We all understand how crucial content marketing is becoming. It’s no surprise that brands around the world are eager to add content marketing to their digital marketing strategies. The research-backed statistics highlight the significance of content marketing. According to Demand Metrics, 78% of CMOs believe content is the future of marketing, while Google Trends reveals that searches for the term “Content Marketing” have risen by 400% since January 2011. Another study by Content Plus indicates that companies with an active blog see 97% more leads.
You are probably already quite familiar with the term content marketing, but are you familiar with Growth Hacking? What is Growth Hacking and what does it have to do with content marketing? Let’s first quickly grasp the content of growth hacking to begin with.
What is Growth Hacking
Growth hacking is all about bringing in more traffic to your website and adding more users to your conversion funnel. It’s a term most startups use to refer to fast-track growth at optimized cost. But the practice itself is actually very useful for businesses of all size. At the end of the day, growth hacking is about fast results. It was first introduced by startup marketer Sean Ellis; defining it as the new-age Vice President of Marketing whereby thinking beyond traditional advertising methods, creative thinking and improvising is the name of the game.
Growth Hacking in Action
Apparently, one of the earliest solid examples of growth hacking was the result of clever content marketing, by Hotmail.com. In the late 1990s, the Hotmail team added as bit of text to the bottom of every email they sent as a way to stimulate growth: “PS I love You”. This simple four-word phrase resulted in a massive growth of over 12 million email accounts in less than a year. The massive database of users was noticed by Microsoft; and what followed was the acquisition of Hotmail.com by Microsoft for a large sum of $400 Million.

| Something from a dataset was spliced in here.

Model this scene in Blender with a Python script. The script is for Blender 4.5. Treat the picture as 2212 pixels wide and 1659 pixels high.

Growth Hacking and Content Marketing
So far, growth hacking sounds quite similar to marketing doesn’t it? Here’s the main difference. Traditional brand marketing is about building reach and awareness; which is a softer approach and most of the time not measurable, growth hacking is all about crunch numbers and data analysis. While it is important for the marketing team to understand the brand’s audience, it is vital for the growth hackers to understand the product, in and out. Most of the time, the best growth hackers are the product owners themselves. The main task for a growth hacker is to read into data and deduce learnings on how the numbers relate to each product feature and how they can leverage their product to improve on those numbers.
Similarly, content marketing should not just be about another blog post and the occasional tweet. It really should be about preparing your content with a purpose and that purpose should be none-other than to drive maximum traffic to your website.

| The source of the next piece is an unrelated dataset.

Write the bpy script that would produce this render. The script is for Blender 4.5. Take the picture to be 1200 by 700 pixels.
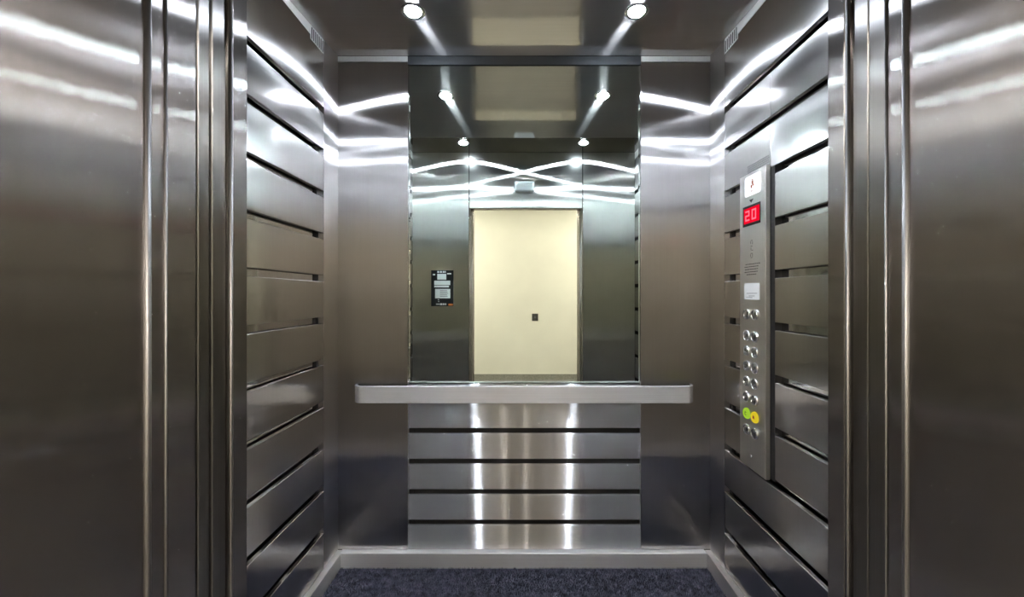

What does this mean for content marketers? It means, when you’re writing a headline, for instance, it shouldn’t be just any headline. It should be awesome headlines. This is nothing new, but the catch is there will always be new ways to write better headlines that prompts readers to want to click or scroll down to read more. If your headlines are not creating the desired actions, then you’re losing potential web traffic and this is what growth hacking is all about.

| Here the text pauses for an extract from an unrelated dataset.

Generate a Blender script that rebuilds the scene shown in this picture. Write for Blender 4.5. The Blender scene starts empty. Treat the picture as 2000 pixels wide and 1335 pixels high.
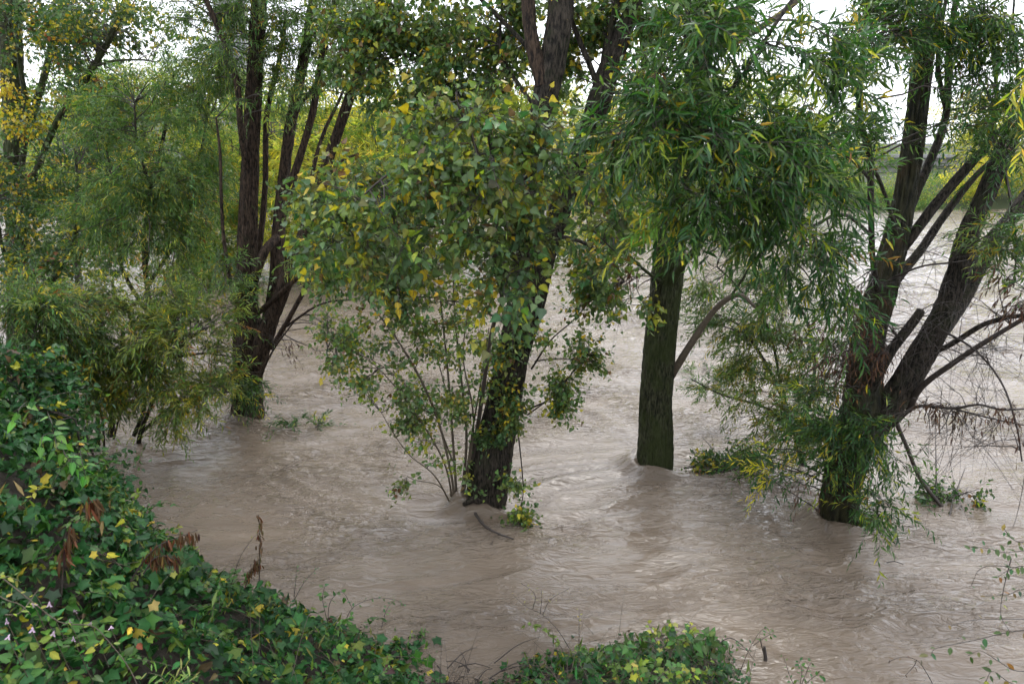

Another example is the distribution of your content. If you’ve spend hours preparing a magnificent piece of content, it should drive at least enough traffic to make it worth your time preparing that content. This is where ‘shareability’ takes spotlight. If your graphical content is too large and heavy to load, sharing becomes difficult and hence lowers the chance of that content to be naturally discovered and picked up. Or are you using advanced vocabulary when in fact you are writing for young teens as your main target audience per se?
These are just a few examples of what growth hacking means for the content marketer.
The Content Hacker
Just like there are traditional marketers and growth hackers; there are content marketers and then there are content hackers. Content hackers are inherently content marketers who are highly effective in using their content to maximize website traffic. The content hackers are people who do not just churn out content, but lays out a content strategy beforehand and optimizes every part of their content material possible to maximize shareability and convince readers to end up on the brand’s website.
For the content hacker, it’s about telling better stories, understanding distribution channels, understanding technology limitations and opportunities, thinking creatively with words and images, and the stamina to not only design content strategies but to carry them out immaculately.
The Content Hacker Profile
So are you a content hacker? Here are some characteristics many content hackers share. If you find that you related closely with many of them, then chances are that you are already a content hacker. Some may sound a bit negative but is actually a much needed characteristic for this role. For instance, the effective content hacker should have a high opportunistic tendency. This means the eye identify new channels for content distribution, riding the tide on new content trends and news for example.
The content hacker is someone who is very SEO-minded, preparing materials not only for web audience but for search spiders as well. They are also data driven, seek sustainability, think always about growth, are business-minded, facts oriented and apparently tend to ignore style guides!
P. S. And finally content hackers do not guess. They test.